Car pour lui, la revanche de la deuxième guerre mondiale et des années 1930 est toujours d’actualité. C’est le sens de l’obsession du « détail » que représenterait la Shoah, reprise régulièrement depuis 1987 ( Le Pen et le "détail": décryptage ) .
C’est aussi le sens de références codées à Laval ou au statut des Juifs promulgué par Pétain (voir Le Pen et les "3 grands-parents étrangers" de Sarkozy
Le Pen manipule la mémoire et les banlieues ).
Dans un provocation passée inaperçue de fin 2008, Le Pen présentant ses vœux de Noël à la radio et à la télévision récitait le poème « Noël en taule » " de Robert Brasillach, écrit dans la prison de Fresnes où, ce fasciste déclaré, qui ne cessa de dénoncer nommément des Juifs et des résistants, attendait son procès à l’issue duquel il fut fusillé pour intelligence avec l’ennemi
Pour l’encore actuel président du FN, les Juifs demeurent les ennemis éternels du nationalisme car ils sont les porteurs du « mondialisme » abhorré. En cela Le Pen est un héritier des thèses nazies.

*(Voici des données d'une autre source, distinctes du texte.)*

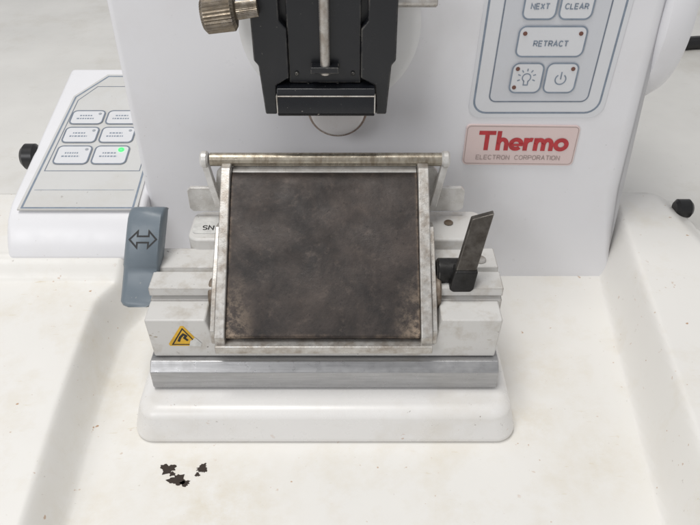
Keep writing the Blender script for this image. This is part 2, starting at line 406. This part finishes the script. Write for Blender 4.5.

C’est ce besoin de revanche qui explique aussi sa déclaration du 25 avril dernier sur Pétain "sauveur des Juifs français".
Ainsi Dieudonné se positionne dans le débat au sein du Front National, qui obsède d’ailleurs toute l’extrême-droite, membre ou pas de ce parti, et aussi une fraction importante de la droite
On peut ainsi noter que Zemmour (dont on espère qu’il aura à rendre compte de ses propos xénophobes voir Eric Zemmour: faux rebelle, vrai raciste. ) défend dans les colonnes du Figaro la nécessité d’une alliance électorale entre le Front National et l’UMP.
Loin d’être de simples « bouffons », ces agitateurs médiatiques participent à leur manière aux soubresauts de la recomposition à l’extrême-droite de l’échiquier politique.
Note:
A la veille du 1er mai et de la parade lepéniste qui a lieu ce jour là, nous nous souvenons que le 1er mai 1995 Brahim BOUARAM, jeune marocain de 29 ans, a été assassiné par des militants d'extrême droite participant à un cortège du Front National et qui l'ont jetté à la Seine.
Comme chaque année nous nous retrouverons avec plusieurs associations sur le pont du Carrousel le 1er mai à 11h pour honorer sa mémoire.